ALTER ROLE user1 RESET pgaudit.log_relation;
select setdatabase, setrole::regrole, setconfig, setuser from pg_db_role_setting;
setdatabase | setrole | setconfig | setuser
-------------+----------+-----------------------------------------------------------------------------------------------------------------------------------------------+---------------
0 | user1 | {"pgaudit.log=read, WRITE",pgaudit.log_level=notice,pgaudit.log_client=on,pgaudit.role=auditor} | {t,f,f,f}

... wrong ...

ALTER ROLE user1 RESET pgaudit.log;
select setdatabase, setrole::regrole, setconfig, setuser from pg_db_role_setting;
setdatabase | setrole | setconfig | setuser
-------------+----------+-----------------------------------------------------------------------------------------------------------------------------------------------+---------------
0 | user1 | {pgaudit.log_level=notice,pgaudit.log_client=on,pgaudit.role=auditor} | {t,f,f}

... and wronger.

I had not paid any attention to 096dd80f3 when it went in, but now
that I have looked at it I'm quite distressed, independently of this
probably-minor bug.

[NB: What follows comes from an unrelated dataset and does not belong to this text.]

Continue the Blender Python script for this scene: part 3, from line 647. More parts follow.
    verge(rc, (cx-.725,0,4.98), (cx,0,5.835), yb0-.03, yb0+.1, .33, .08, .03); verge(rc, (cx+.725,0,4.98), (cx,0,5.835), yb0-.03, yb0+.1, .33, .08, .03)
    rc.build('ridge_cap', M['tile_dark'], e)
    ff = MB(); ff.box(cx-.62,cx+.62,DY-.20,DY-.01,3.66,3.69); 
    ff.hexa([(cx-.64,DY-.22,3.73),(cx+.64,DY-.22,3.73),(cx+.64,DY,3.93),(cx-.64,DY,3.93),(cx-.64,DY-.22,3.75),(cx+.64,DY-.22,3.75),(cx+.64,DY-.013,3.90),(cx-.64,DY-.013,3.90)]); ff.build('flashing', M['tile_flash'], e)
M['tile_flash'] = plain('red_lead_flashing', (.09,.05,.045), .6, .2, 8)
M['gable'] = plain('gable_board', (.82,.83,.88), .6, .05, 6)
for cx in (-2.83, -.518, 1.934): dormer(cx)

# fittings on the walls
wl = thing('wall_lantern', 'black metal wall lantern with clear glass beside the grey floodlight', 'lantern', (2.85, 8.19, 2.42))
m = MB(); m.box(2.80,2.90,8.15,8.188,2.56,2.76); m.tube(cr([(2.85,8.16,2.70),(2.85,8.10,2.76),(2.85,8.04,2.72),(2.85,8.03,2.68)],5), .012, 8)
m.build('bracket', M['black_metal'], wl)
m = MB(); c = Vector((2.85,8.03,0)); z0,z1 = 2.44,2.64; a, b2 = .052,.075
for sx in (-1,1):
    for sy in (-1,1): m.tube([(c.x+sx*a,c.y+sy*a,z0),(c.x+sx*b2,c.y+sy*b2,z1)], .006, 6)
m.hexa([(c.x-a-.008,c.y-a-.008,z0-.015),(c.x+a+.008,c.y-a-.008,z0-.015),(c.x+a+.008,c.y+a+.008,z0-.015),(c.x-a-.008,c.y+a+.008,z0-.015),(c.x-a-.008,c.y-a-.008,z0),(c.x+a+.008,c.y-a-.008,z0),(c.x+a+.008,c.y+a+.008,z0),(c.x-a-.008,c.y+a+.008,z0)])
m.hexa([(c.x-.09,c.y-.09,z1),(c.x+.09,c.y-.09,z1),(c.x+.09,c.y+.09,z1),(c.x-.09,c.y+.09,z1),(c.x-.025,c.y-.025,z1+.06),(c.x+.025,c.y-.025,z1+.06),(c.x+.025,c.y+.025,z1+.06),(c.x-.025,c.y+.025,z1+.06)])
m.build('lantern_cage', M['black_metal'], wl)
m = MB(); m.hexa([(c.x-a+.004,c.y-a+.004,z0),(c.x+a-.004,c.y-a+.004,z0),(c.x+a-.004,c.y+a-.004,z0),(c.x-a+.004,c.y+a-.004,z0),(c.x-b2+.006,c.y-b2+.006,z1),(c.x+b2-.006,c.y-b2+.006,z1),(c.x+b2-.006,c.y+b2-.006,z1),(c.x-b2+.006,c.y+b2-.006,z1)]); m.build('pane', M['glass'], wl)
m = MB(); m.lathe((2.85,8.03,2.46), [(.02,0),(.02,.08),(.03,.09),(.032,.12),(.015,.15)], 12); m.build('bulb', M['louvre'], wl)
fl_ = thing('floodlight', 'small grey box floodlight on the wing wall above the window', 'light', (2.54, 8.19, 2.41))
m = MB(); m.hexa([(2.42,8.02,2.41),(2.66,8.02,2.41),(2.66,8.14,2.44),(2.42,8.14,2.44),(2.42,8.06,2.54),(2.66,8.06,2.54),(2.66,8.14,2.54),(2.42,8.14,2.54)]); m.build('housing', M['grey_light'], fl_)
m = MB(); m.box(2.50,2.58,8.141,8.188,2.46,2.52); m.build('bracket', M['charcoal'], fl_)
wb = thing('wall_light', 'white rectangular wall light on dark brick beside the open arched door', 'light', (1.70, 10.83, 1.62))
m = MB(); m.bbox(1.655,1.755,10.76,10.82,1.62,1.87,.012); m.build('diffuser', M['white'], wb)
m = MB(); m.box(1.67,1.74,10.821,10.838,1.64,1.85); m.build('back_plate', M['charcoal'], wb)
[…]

It seems to me that this feature is not well
designed and completely ignores the precedents set by commits
a0ffa885e and 13d838815. The right way to do this was not to add some
poorly-explained option to ALTER ROLE, but to record the role OID that
issued the ALTER ROLE, and then to check when loading the ALTER ROLE
setting whether that role (still) has the right to change the
specified setting. As implemented, this can't possibly track changes
in GRANT/REVOKE SET privileges correctly, and I wonder if it's not
introducing outright security holes like the one fixed by 13d838815.

I think we ought to revert 096dd80f3 and try again in v17.